The only thing worse than training people up and they leave, is not training people well and they stay

Henry Ford

Quadrant 4: Neither Urgent nor Important

  • Browsing social media
  • Watching videos online
  • Checking personal emails
  • Playing games

This is for employees that are not interested in developing skills, likely because they don’t know what they love doing. If your heard the term “quiet quitting”, this is what those employees tend to do.

Micro-business owners can’t afford to pay people to do this, and they can’t hide it.

But there are jobs that pay them to do this, but you have to engage them in doing this activity in a work context.

Suggest if they would be interested in doing your business’ social media posts, or watching videos to learn how to use business technology.

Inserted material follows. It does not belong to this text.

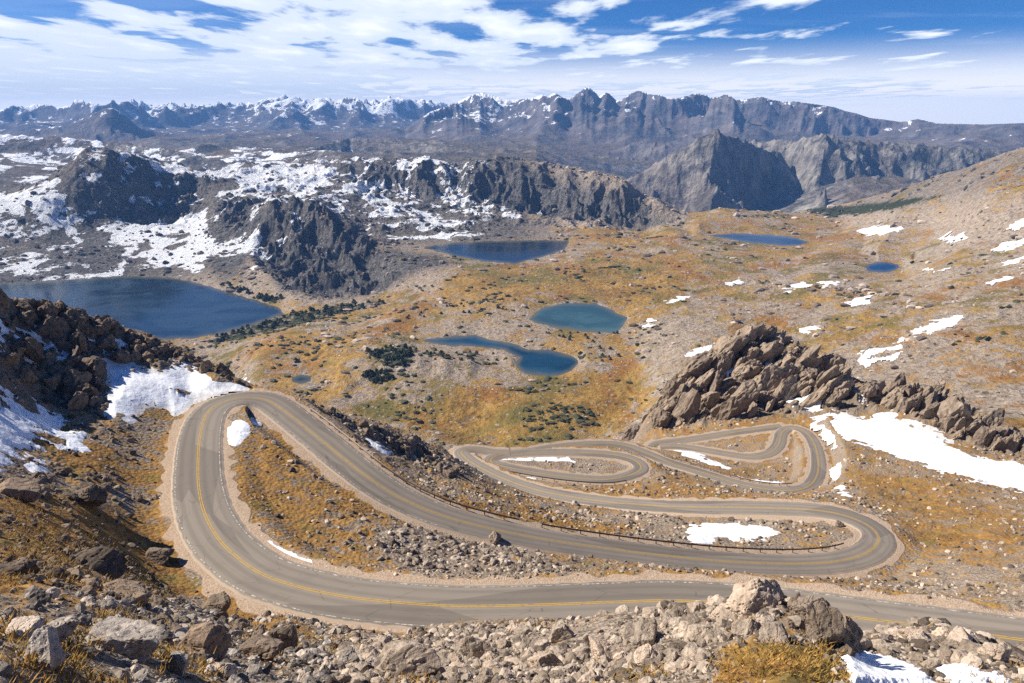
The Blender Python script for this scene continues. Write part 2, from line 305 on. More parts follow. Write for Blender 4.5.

Playing games with customers is part of customer service too.

So if you can afford to put someone on to do the tasks in this quadrant, you can keep them by promoting from within to the roles above and see what they like.

His works especially well if you have family working in your business. They know you won’t sack them, but they are more productive if they do the things they do to overcome boredom to develop their skills.

That’s called a win-win if you use the Eisenhower matrix.